Foi uma tragédia para o país, mas principalmente para as famílias destes concelhos. “Em Castelo de Paiva podemos quase dizer que quase 10% da população foi afetada, direta ou indiretamente, é difícil não haver uma pessoa que não tenha um familiar que não tenha falecido na tragédia”. Augusto Moreira perdeu os familiares, “mas também muitos amigos próximos. Recordo-me que tinha estado com um casal amigo dias antes, já não estava há muito tempo com eles e consegui naqueles dias. Coincidências estranhas”.

Associação de Familiares das Vítimas da Tragédia de Entre-os-Rios

Em 2001, com o objetivo de “dar voz” aos familiares das vítimas, foi criada a Comissão dos Familiares das Vítimas. Em abril de 2002, foi constituída a Associação dos Familiares das Vítimas da Tragédia de Entre-os-Rios, reconhecida como Instituição Particular de Solidariedade Social.

“Entendemos que apesar de haver entidades públicas a orientar todas as dinâmicas, muitas vezes, aquilo que ia ao encontro dos familiares não era o que as entidades poderiam estar a pensar que seria o mais importante.
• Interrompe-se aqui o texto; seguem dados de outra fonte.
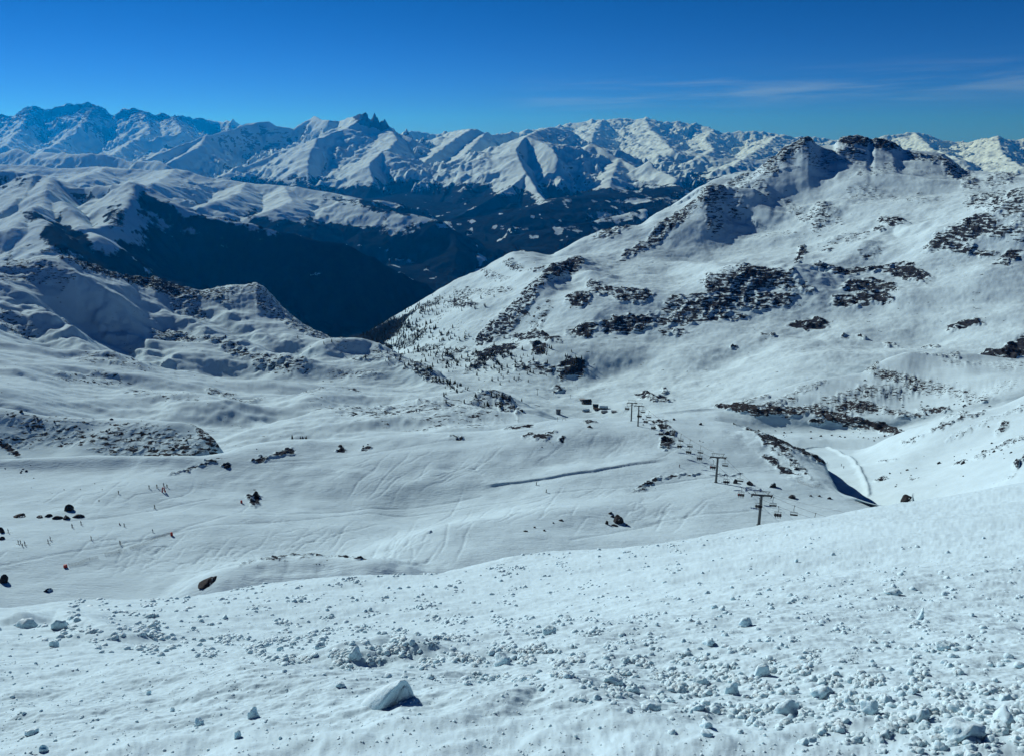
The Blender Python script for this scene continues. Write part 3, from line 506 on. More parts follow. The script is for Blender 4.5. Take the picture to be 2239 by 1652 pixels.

Passado um tempo, e depois de todas as buscas e possibilidades de se recuperar todos os corpos, a maioria dos familiares decidiu criar a instituição. Durante o processo acompanhamos tudo o que dizia respeito aos familiares, como apoio psicológico e outros e realizamos dinâmicas em defesa dos interesses dos familiares”, explica o atual presidente.

Atualmente, a associação é uma forma de homenagear todos os que partiram. “Fomos vítimas de uma situação, mas podemos também dar algo. Não ficamos inúteis e abraçamos a vida. Esta é uma data muito nossa, vivemos a saudade, mas vivemos também a vida e podemos mostrar que podemos fazer algo para além daquilo que é a nossa vida normal“, garante Augusto Moreira.

Tendo como área de intervenção as crianças e jovens em risco, foi criado, em 2009, a Casa de Acolhimento para crianças e jovens em risco.

Homenagem às vítimas

A Associação dos Familiares das Vítimas da Tragédia de Entre-os-Rios, em parceria com a Câmara Municipal de Castelo de Paiva e Junta de Freguesia de Sardoura, assinalou esta segunda-feira, dia 4 de março, o 23.º aniversário da tragédia.

O programa contemplou uma missa em memórias das vítimas da Ponte Hintze Ribeiro, na Igreja Paroquial de Souselo, em Cinfães, pelas 18h00, com a bênção de 59 flores, seguido de colocação de coroa de flores no cemitério local. A cerimónia contou com a presença do presidente da autarquia, José Rocha, e responsáveis da AFVTER.

Pelas 19h30, em Santa Maria de Sardoura, junto da antiga Ponte Hintze Ribeiro e ao Monumento ‘Anjo de Portugal’ – que perpetua o nome das vítimas – teve lugar uma cerimónia de homenagem, com o lançamento de 59 flores ao Rio Douro, realizada desde o tabuleiro da Ponte Hintze Ribeiro.